Noether symmetric minisuperspace model of $f(R)$ cosmology

TL;DR

This paper uses Noether symmetry to identify specific $f(R)$ gravity models that admit power-law cosmological expansion and explores their quantum solutions, linking classical and quantum descriptions.

Contribution

It introduces a method to determine $f(R)$ functions with Noether symmetry in minisuperspace and analyzes their classical and quantum cosmological implications.

Findings

Identified $f(R)$ forms with Noether symmetry leading to power-law expansion.

Derived solutions to the Wheeler-DeWitt equation as superpositions of oscillatory states.

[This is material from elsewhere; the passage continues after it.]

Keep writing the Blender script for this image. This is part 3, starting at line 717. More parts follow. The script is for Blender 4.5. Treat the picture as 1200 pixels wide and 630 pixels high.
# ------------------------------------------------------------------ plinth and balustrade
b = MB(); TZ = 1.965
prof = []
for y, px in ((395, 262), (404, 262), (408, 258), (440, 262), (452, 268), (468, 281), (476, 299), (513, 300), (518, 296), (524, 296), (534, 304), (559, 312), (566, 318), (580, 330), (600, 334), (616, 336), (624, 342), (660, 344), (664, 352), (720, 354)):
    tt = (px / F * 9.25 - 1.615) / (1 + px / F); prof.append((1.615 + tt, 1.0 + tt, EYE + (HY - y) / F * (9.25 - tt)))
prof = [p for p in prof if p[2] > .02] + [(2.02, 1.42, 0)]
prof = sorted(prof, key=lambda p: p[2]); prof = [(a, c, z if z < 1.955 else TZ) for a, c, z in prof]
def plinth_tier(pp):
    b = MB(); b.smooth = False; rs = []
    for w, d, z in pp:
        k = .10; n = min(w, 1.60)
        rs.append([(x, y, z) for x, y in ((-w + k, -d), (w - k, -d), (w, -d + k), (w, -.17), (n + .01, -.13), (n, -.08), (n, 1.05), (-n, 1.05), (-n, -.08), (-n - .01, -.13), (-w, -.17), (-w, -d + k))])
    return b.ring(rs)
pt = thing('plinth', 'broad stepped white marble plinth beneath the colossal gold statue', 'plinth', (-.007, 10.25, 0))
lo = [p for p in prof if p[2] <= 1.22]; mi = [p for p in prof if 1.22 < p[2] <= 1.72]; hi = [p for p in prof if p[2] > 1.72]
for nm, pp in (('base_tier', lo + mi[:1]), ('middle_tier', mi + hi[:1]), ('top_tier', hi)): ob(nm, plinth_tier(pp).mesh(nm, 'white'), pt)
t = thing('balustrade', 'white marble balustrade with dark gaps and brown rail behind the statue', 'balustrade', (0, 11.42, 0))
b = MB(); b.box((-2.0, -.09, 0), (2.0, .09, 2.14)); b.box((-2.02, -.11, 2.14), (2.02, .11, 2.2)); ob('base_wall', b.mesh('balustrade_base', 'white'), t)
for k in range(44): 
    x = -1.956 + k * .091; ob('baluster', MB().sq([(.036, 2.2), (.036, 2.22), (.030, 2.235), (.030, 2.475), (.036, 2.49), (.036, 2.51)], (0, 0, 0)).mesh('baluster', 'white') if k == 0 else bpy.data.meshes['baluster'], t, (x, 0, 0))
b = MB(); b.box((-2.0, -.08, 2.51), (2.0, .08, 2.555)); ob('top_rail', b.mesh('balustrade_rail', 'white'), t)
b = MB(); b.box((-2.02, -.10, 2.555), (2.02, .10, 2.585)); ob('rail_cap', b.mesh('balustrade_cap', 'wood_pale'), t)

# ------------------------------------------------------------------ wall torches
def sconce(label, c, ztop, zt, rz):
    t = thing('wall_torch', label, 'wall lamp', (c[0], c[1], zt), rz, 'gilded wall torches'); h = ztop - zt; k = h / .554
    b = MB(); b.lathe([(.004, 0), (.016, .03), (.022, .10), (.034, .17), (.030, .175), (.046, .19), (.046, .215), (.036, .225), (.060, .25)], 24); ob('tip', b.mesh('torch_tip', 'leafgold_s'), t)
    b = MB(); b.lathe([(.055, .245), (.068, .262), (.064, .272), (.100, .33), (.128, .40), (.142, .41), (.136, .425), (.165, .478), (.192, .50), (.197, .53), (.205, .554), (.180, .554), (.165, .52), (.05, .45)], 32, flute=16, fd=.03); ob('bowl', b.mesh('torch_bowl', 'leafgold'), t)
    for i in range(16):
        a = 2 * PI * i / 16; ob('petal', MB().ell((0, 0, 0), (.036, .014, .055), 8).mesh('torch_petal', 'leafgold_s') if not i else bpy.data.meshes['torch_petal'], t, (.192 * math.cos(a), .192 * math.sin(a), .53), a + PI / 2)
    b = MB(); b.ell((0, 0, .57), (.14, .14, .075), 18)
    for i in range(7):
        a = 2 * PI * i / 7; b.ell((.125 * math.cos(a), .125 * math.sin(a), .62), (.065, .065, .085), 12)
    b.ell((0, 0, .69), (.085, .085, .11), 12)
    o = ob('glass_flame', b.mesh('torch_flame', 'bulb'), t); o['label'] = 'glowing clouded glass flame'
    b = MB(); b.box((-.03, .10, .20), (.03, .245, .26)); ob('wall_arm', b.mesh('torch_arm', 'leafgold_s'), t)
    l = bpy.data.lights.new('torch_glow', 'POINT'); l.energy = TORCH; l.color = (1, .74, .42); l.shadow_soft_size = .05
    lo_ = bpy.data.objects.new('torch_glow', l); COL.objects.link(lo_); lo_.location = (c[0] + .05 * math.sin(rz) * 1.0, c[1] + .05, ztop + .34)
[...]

Showed classical trajectories can be recovered from quantum wavefunctions.

Abstract

We study the metric $f(R)$ cosmology using Noether symmetry approach by utilizing the behavior of the corresponding Lagrangian under infinitesimal generators of the desired symmetry. The existence of Noether symmetry of the cosmological $f(R)$ minisuperspace helps us to find out the form of $f(R)$ function for which such symmetry exist. It is shown that the resulting form for $f(R)$ yields a power law expansion for the cosmic scale factor. We also show that in the corresponding Noether symmetric quantum model, the solutions to the Wheeler-DeWitt equation can be expressed as a superposition of states of the form $e^{iS}$. It is shown that in terms of such wavefunctions the classical trajectories can be recovered.